Now, then, let us look at this twofold process which is always at work--silent dropping away and silent growth.
It seems to me that the writer, probably unconsciously, being profoundly impressed with certain features of that dropping away, reproduces them most strikingly in the very structure of his sentence: Joseph died, and all his brethren, and all that generation.' The uniformity of the fate, and the separate times at which it befell individuals, are strongly set forth in the clauses, which sound like the threefold falls of earth on a coffin. They all died, but not all at the same time. They went one by one, one by one, till, at the end, they were all gone. The two things that appeal to our imagination, and ought to appeal to our consciences and wills, in reference to the succession of the generations of men, are given very strikingly, I think, in the language of my text--namely, the stealthy assaults of death upon the individuals, and its final complete victory.
If any of you were ever out at sea, and looked over a somewhat stormy water, you will have noticed, I dare say, how strangely the white crests of the breakers disappear, as if some force, acting from beneath, had plucked them under, and over the spot where they gleamed for a moment runs the blue sea. So the waves break over the great ocean of time; I might say, like swimmers pulled under by sharks, man after man, man after man, gets twitched down, till at the end--Joseph died, and all his brethren, and all that generation.'
There is another process going on side by side with this. In the vegetable world, spring and autumn are two different seasons; May rejoices in green leaves and opening buds, and nests with their young broods; but winter days are coming when the greenery drops and the nests are empty, and the birds flown. But the singular and impressive thing (which we should see if we were not so foolish and blind) which the writer of our text lays his finger upon is that at the same time the two opposite processes of death and renewal are going on, so that if you look at the facts from the one side it seems nothing but a charnel-house and a Golgotha that we live in, while, seen from the other side, it is a scene of rejoicing, budding young life, and growth.

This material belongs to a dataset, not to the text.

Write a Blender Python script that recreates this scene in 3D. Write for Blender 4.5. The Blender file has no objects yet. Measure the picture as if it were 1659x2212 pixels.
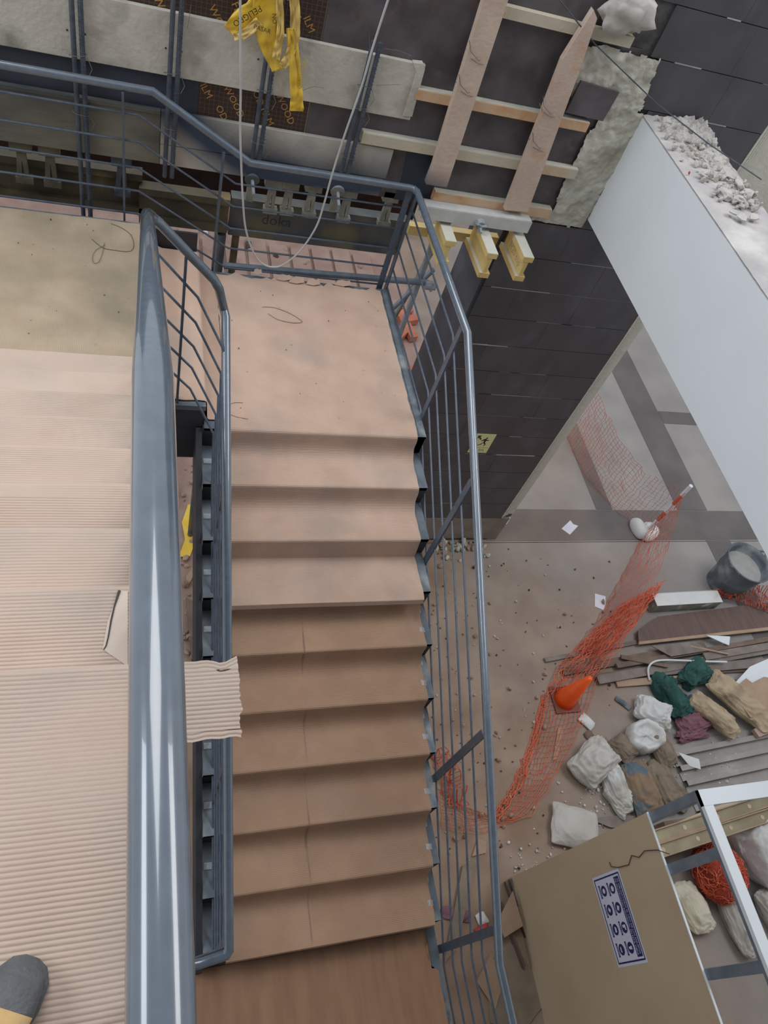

You get these two processes in the closest juxtaposition in ordinary life. There is many a house where there is a coffin upstairs and a cradle downstairs. The churchyard is often the children's playground. The web is being run down at the one end and woven at the other. Wherever we look Every moment dies a man, Every moment one is born.'
Joseph died, and all his brethren, and all that generation. And the children of Israel multiplied exceedingly.'
But there is another thought here than that of the contemporaneousness of the two processes, and that is, as it is written on John Wesley's monument in Westminster Abbey, God buries the workmen and carries on the work.' The great Vizier who seemed to be the only protection of Israel is lying in a coffin in Egypt.' And all these truculent brothers of his that had tormented him, they are gone, and the whole generation is swept away. What of that? They were the depositories of God's purposes for a little while. Are God's purposes dead because the instruments that in part wrought them are gone? By no means. If I might use a very vulgar proverb, There are as good fish in the sea as ever came out of it,' especially if God casts the net. So when the one generation has passed away there is the other to take up the work. Thus the text is a fitting introduction to the continuance of the history of the further unfolding of God's plan which occupies the Book of Exodus.